* [Your objective] Return all entries word for word, but drop any images.

## Start Records supplied

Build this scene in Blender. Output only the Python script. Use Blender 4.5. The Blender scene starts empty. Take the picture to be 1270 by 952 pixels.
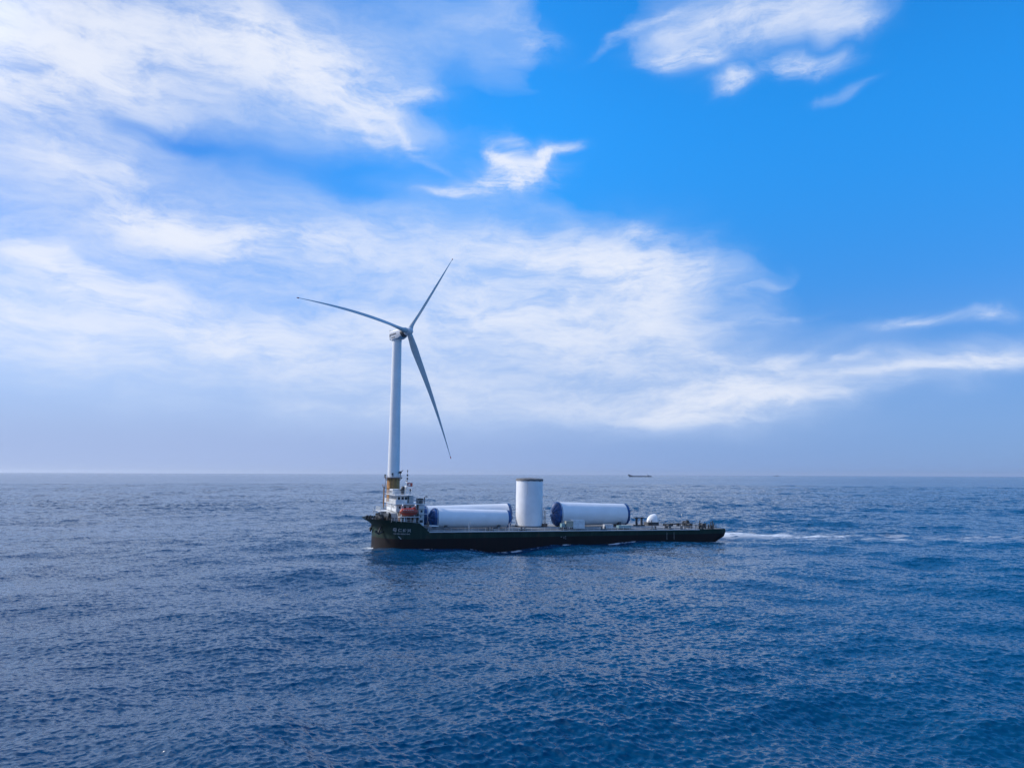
import bpy, bmesh, math, random
import numpy as np
from mathutils import Vector, Matrix

R = math.radians
scene = bpy.context.scene
COL = scene.collection

# ------------------------------------------------------------------ camera
PITCH, ROLL, CAMH = 7.53, -0.22, 20.0
cam_data = bpy.data.cameras.new('camera')
cam_data.sensor_width = 36.0
cam_data.lens = 36.0 * 847.0 / 1270.0
cam_data.clip_start = 0.5
cam_data.clip_end = 200000.0
cam = bpy.data.objects.new('camera', cam_data)
COL.objects.link(cam)
_fw = Vector((0, math.cos(R(PITCH)), math.sin(R(PITCH))))
_rt = Vector((1, 0, 0)); _up = _rt.cross(_fw)
_c, _s = math.cos(R(ROLL)), math.sin(R(ROLL))
_r2 = _c * _rt - _s * _up; _u2 = _s * _rt + _c * _up
M = Matrix((_r2, _u2, -_fw)).transposed().to_4x4()
M.translation = Vector((0, 0, CAMH))
cam.matrix_world = M
scene.camera = cam
scene.render.resolution_x, scene.render.resolution_y = 1024, 767

# ------------------------------------------------------------------ light and sky
HAZE = 2.0e-5
SUN_AZ, SUN_EL = -76.0, 35.0          # veiled by thin cloud, so a little soft; degrees clockwise from +Y, and above the horizon
scene.view_settings.view_transform = 'Standard'
scene.view_settings.look = 'None'
scene.view_settings.gamma = 1.0
scene.view_settings.exposure = 0.0
sd = bpy.data.lights.new('sun', 'SUN')
sd.energy = 3.3; sd.angle = R(2.5); sd.color = (1.0, 0.93, 0.86)
sun = bpy.data.objects.new('sun', sd); COL.objects.link(sun)
_sv = Vector((math.sin(R(SUN_AZ)) * math.cos(R(SUN_EL)), math.cos(R(SUN_AZ)) * math.cos(R(SUN_EL)), math.sin(R(SUN_EL))))
sun.rotation_euler = _sv.to_track_quat('Z', 'Y').to_euler()


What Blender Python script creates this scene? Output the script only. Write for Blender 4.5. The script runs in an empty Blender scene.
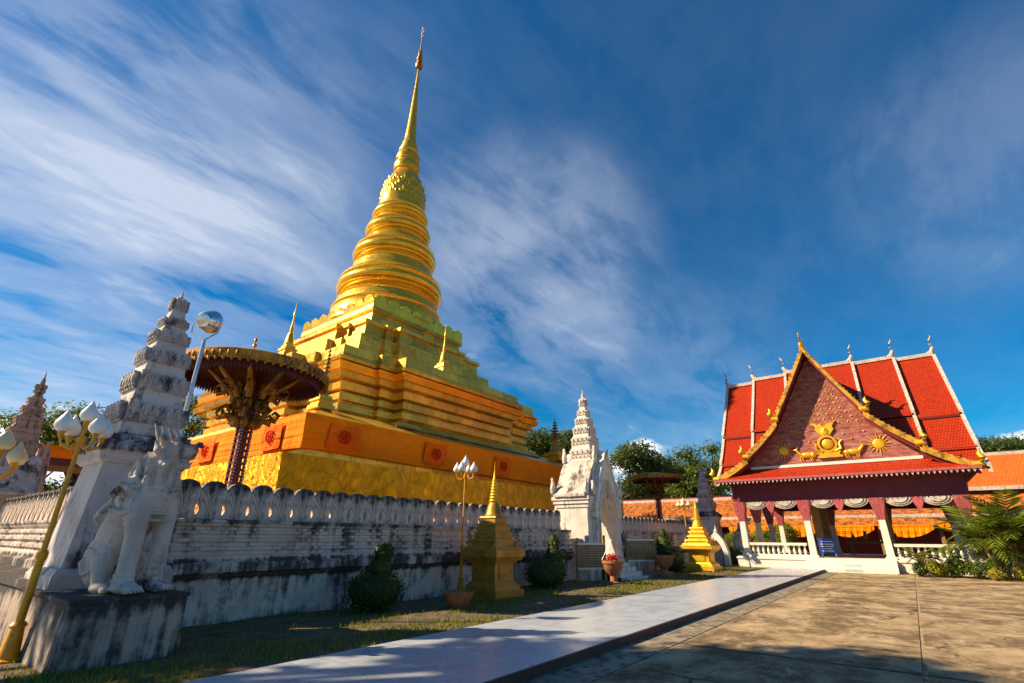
import bpy, math, random
from mathutils import Vector, Matrix, noise as mnoise
import numpy as np
R = math.radians
S = bpy.context.scene
COL = S.collection
random.seed(7)

# ------------------------------------------------------------------ camera, sky, sun, exposure
F_PX, PITCH, ROLL, YAW = 485.0, R(22.0), R(0.4), R(37.5)
fw = Vector((math.cos(YAW)*math.cos(PITCH), math.sin(YAW)*math.cos(PITCH), math.sin(PITCH)))
rt = Vector((math.sin(YAW), -math.cos(YAW), 0)); up = rt.cross(fw)
rt, up = rt*math.cos(ROLL)+up*math.sin(ROLL), up*math.cos(ROLL)-rt*math.sin(ROLL)
cam = bpy.data.cameras.new('camera'); cam_o = bpy.data.objects.new('camera', cam); COL.objects.link(cam_o)
cam.sensor_width = 36; cam.lens = 36*F_PX/1024; cam.clip_end = 4000; cam.clip_start = .05
m = Matrix((rt, up, -fw)).transposed().to_4x4(); m.translation = Vector((0, 0, 1.6)); cam_o.matrix_world = m
S.camera = cam_o
S.view_settings.view_transform = 'Standard'; S.view_settings.look = 'None'
S.view_settings.exposure = 1.0; S.view_settings.gamma = 1; S.view_settings.use_curve_mapping = False

SUN_DIR = Vector((-.86, 1.0, 1.0)).normalized()
sl = bpy.data.lights.new('sun', 'SUN'); sl.energy = 4.5; sl.angle = R(.5); sl.color = (1, .80, .54)
so = bpy.data.objects.new('sun', sl); COL.objects.link(so); so.rotation_euler = SUN_DIR.to_track_quat('Z', 'Y').to_euler()
so.location = (-20, 20, 30)

W = bpy.data.worlds.new('World'); S.world = W; W.use_nodes = True
wt = W.node_tree; wt.nodes.clear()
def N(t, kind, **kw):
    n = t.nodes.new(kind)
    for k, v in kw.items():
        if k in n.inputs: n.inputs[k].default_value = v
        else: setattr(n, k, v)
    return n
def L(t, a, b): t.links.new(a, b)
def math_(t, op, a, b=None, clamp=False):
    n = t.nodes.new('ShaderNodeMath'); n.operation = op; n.use_clamp = clamp
    for i, v in enumerate((a, b)):
        if v is None: continue
        if isinstance(v, (int, float)): n.inputs[i].default_value = v
        else: t.links.new(v, n.inputs[i])
    return n.outputs[0]
def ramp(t, src, stops, interp='LINEAR'):
    n = t.nodes.new('ShaderNodeValToRGB'); n.color_ramp.interpolation = interp
    e = n.color_ramp.elements
    while len(e) < len(stops): e.new(.5)
    for el, (p, c) in zip(e, stops):
        el.position = p; el.color = (c, c, c, 1) if isinstance(c, (int, float)) else (*c, 1)
    t.links.new(src, n.inputs[0]); return n.outputs[0]
def mix(t, fac, a, b, blend='MIX'):
    n = t.nodes.new('ShaderNodeMix'); n.data_type = 'RGBA'; n.blend_type = blend
    for sock, v in ((n.inputs['Factor'], fac), (n.inputs[6], a), (n.inputs[7], b)):
        if isinstance(v, (int, float)): sock.default_value = v
        elif isinstance(v, (tuple, list)): sock.default_value = (*v, 1)
        else: t.links.new(v, sock)
    return n.outputs[2]
sky = N(wt, 'ShaderNodeTexSky', sky_type='NISHITA', sun_disc=False)
sky.sun_elevation = math.asin(SUN_DIR.z); sky.sun_rotation = math.atan2(SUN_DIR.x, SUN_DIR.y)
sky.air_density = 1.0; sky.dust_density = .12; sky.ozone_density = 3.0
hs = N(wt, 'ShaderNodeHueSaturation', Saturation=1.75, Value=.50, Hue=.498); L(wt, sky.outputs[0], hs.inputs['Color'])
tc = N(wt, 'ShaderNodeTexCoord'); sep = N(wt, 'ShaderNodeSeparateXYZ'); L(wt, tc.outputs['Generated'], sep.inputs[0])
zc = math_(wt, 'ADD', math_(wt, 'MAXIMUM', sep.outputs[2], 0.0), .12)
px_, py_ = math_(wt, 'DIVIDE', sep.outputs[0], zc), math_(wt, 'DIVIDE', sep.outputs[1], zc)
cmb = N(wt, 'ShaderNodeCombineXYZ'); L(wt, px_, cmb.inputs[0]); L(wt, py_, cmb.inputs[1])
def cloud_noise(rot, sx, sy, scale, detail, dist, off=(0, 0, 0), rough=.6):
    mp = N(wt, 'ShaderNodeMapping'); mp.inputs['Rotation'].default_value = (0, 0, rot); mp.inputs['Scale'].default_value = (sx, sy, 1)
    mp.inputs['Location'].default_value = off
    L(wt, cmb.outputs[0], mp.inputs[0])
    n = N(wt, 'ShaderNodeTexNoise', Scale=scale, Detail=detail, Distortion=dist, Roughness=rough); L(wt, mp.outputs[0], n.inputs['Vector'])
    return n.outputs[0]
def blob(d, lo, hi):
    vm = wt.nodes.new('ShaderNodeVectorMath'); vm.operation = 'DOT_PRODUCT'
    L(wt, tc.outputs['Generated'], vm.inputs[0]); vm.inputs[1].default_value = Vector(d).normalized()
    return ramp(wt, vm.outputs['Value'], ((lo, 0.0), (hi, 1.0)), 'EASE')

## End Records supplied

* [Task result]
Build this scene in Blender. Output only the Python script. Use Blender 4.5. The Blender scene starts empty. Take the picture to be 1270 by 952 pixels.
import bpy, bmesh, math, random
import numpy as np
from mathutils import Vector, Matrix

R = math.radians
scene = bpy.context.scene
COL = scene.collection

# ------------------------------------------------------------------ camera
PITCH, ROLL, CAMH = 7.53, -0.22, 20.0
cam_data = bpy.data.cameras.new('camera')
cam_data.sensor_width = 36.0
cam_data.lens = 36.0 * 847.0 / 1270.0
cam_data.clip_start = 0.5
cam_data.clip_end = 200000.0
cam = bpy.data.objects.new('camera', cam_data)
COL.objects.link(cam)
_fw = Vector((0, math.cos(R(PITCH)), math.sin(R(PITCH))))
_rt = Vector((1, 0, 0)); _up = _rt.cross(_fw)
_c, _s = math.cos(R(ROLL)), math.sin(R(ROLL))
_r2 = _c * _rt - _s * _up; _u2 = _s * _rt + _c * _up
M = Matrix((_r2, _u2, -_fw)).transposed().to_4x4()
M.translation = Vector((0, 0, CAMH))
cam.matrix_world = M
scene.camera = cam
scene.render.resolution_x, scene.render.resolution_y = 1024, 767

# ------------------------------------------------------------------ light and sky
HAZE = 2.0e-5
SUN_AZ, SUN_EL = -76.0, 35.0          # veiled by thin cloud, so a little soft; degrees clockwise from +Y, and above the horizon
scene.view_settings.view_transform = 'Standard'
scene.view_settings.look = 'None'
scene.view_settings.gamma = 1.0
scene.view_settings.exposure = 0.0
sd = bpy.data.lights.new('sun', 'SUN')
sd.energy = 3.3; sd.angle = R(2.5); sd.color = (1.0, 0.93, 0.86)
sun = bpy.data.objects.new('sun', sd); COL.objects.link(sun)
_sv = Vector((math.sin(R(SUN_AZ)) * math.cos(R(SUN_EL)), math.cos(R(SUN_AZ)) * math.cos(R(SUN_EL)), math.sin(R(SUN_EL))))
sun.rotation_euler = _sv.to_track_quat('Z', 'Y').to_euler()


What Blender Python script creates this scene? Output the script only. Write for Blender 4.5. The script runs in an empty Blender scene.
import bpy, math, random
from mathutils import Vector, Matrix, noise as mnoise
import numpy as np
R = math.radians
S = bpy.context.scene
COL = S.collection
random.seed(7)

# ------------------------------------------------------------------ camera, sky, sun, exposure
F_PX, PITCH, ROLL, YAW = 485.0, R(22.0), R(0.4), R(37.5)
fw = Vector((math.cos(YAW)*math.cos(PITCH), math.sin(YAW)*math.cos(PITCH), math.sin(PITCH)))
rt = Vector((math.sin(YAW), -math.cos(YAW), 0)); up = rt.cross(fw)
rt, up = rt*math.cos(ROLL)+up*math.sin(ROLL), up*math.cos(ROLL)-rt*math.sin(ROLL)
cam = bpy.data.cameras.new('camera'); cam_o = bpy.data.objects.new('camera', cam); COL.objects.link(cam_o)
cam.sensor_width = 36; cam.lens = 36*F_PX/1024; cam.clip_end = 4000; cam.clip_start = .05
m = Matrix((rt, up, -fw)).transposed().to_4x4(); m.translation = Vector((0, 0, 1.6)); cam_o.matrix_world = m
S.camera = cam_o
S.view_settings.view_transform = 'Standard'; S.view_settings.look = 'None'
S.view_settings.exposure = 1.0; S.view_settings.gamma = 1; S.view_settings.use_curve_mapping = False

SUN_DIR = Vector((-.86, 1.0, 1.0)).normalized()
sl = bpy.data.lights.new('sun', 'SUN'); sl.energy = 4.5; sl.angle = R(.5); sl.color = (1, .80, .54)
so = bpy.data.objects.new('sun', sl); COL.objects.link(so); so.rotation_euler = SUN_DIR.to_track_quat('Z', 'Y').to_euler()
so.location = (-20, 20, 30)

W = bpy.data.worlds.new('World'); S.world = W; W.use_nodes = True
wt = W.node_tree; wt.nodes.clear()
def N(t, kind, **kw):
    n = t.nodes.new(kind)
    for k, v in kw.items():
        if k in n.inputs: n.inputs[k].default_value = v
        else: setattr(n, k, v)
    return n
def L(t, a, b): t.links.new(a, b)
def math_(t, op, a, b=None, clamp=False):
    n = t.nodes.new('ShaderNodeMath'); n.operation = op; n.use_clamp = clamp
    for i, v in enumerate((a, b)):
        if v is None: continue
        if isinstance(v, (int, float)): n.inputs[i].default_value = v
        else: t.links.new(v, n.inputs[i])
    return n.outputs[0]
def ramp(t, src, stops, interp='LINEAR'):
    n = t.nodes.new('ShaderNodeValToRGB'); n.color_ramp.interpolation = interp
    e = n.color_ramp.elements
    while len(e) < len(stops): e.new(.5)
    for el, (p, c) in zip(e, stops):
        el.position = p; el.color = (c, c, c, 1) if isinstance(c, (int, float)) else (*c, 1)
    t.links.new(src, n.inputs[0]); return n.outputs[0]
def mix(t, fac, a, b, blend='MIX'):
    n = t.nodes.new('ShaderNodeMix'); n.data_type = 'RGBA'; n.blend_type = blend
    for sock, v in ((n.inputs['Factor'], fac), (n.inputs[6], a), (n.inputs[7], b)):
        if isinstance(v, (int, float)): sock.default_value = v
        elif isinstance(v, (tuple, list)): sock.default_value = (*v, 1)
        else: t.links.new(v, sock)
    return n.outputs[2]
sky = N(wt, 'ShaderNodeTexSky', sky_type='NISHITA', sun_disc=False)
sky.sun_elevation = math.asin(SUN_DIR.z); sky.sun_rotation = math.atan2(SUN_DIR.x, SUN_DIR.y)
sky.air_density = 1.0; sky.dust_density = .12; sky.ozone_density = 3.0
hs = N(wt, 'ShaderNodeHueSaturation', Saturation=1.75, Value=.50, Hue=.498); L(wt, sky.outputs[0], hs.inputs['Color'])
tc = N(wt, 'ShaderNodeTexCoord'); sep = N(wt, 'ShaderNodeSeparateXYZ'); L(wt, tc.outputs['Generated'], sep.inputs[0])
zc = math_(wt, 'ADD', math_(wt, 'MAXIMUM', sep.outputs[2], 0.0), .12)
px_, py_ = math_(wt, 'DIVIDE', sep.outputs[0], zc), math_(wt, 'DIVIDE', sep.outputs[1], zc)
cmb = N(wt, 'ShaderNodeCombineXYZ'); L(wt, px_, cmb.inputs[0]); L(wt, py_, cmb.inputs[1])
def cloud_noise(rot, sx, sy, scale, detail, dist, off=(0, 0, 0), rough=.6):
    mp = N(wt, 'ShaderNodeMapping'); mp.inputs['Rotation'].default_value = (0, 0, rot); mp.inputs['Scale'].default_value = (sx, sy, 1)
    mp.inputs['Location'].default_value = off
    L(wt, cmb.outputs[0], mp.inputs[0])
    n = N(wt, 'ShaderNodeTexNoise', Scale=scale, Detail=detail, Distortion=dist, Roughness=rough); L(wt, mp.outputs[0], n.inputs['Vector'])
    return n.outputs[0]
def blob(d, lo, hi):
    vm = wt.nodes.new('ShaderNodeVectorMath'); vm.operation = 'DOT_PRODUCT'
    L(wt, tc.outputs['Generated'], vm.inputs[0]); vm.inputs[1].default_value = Vector(d).normalized()
    return ramp(wt, vm.outputs['Value'], ((lo, 0.0), (hi, 1.0)), 'EASE')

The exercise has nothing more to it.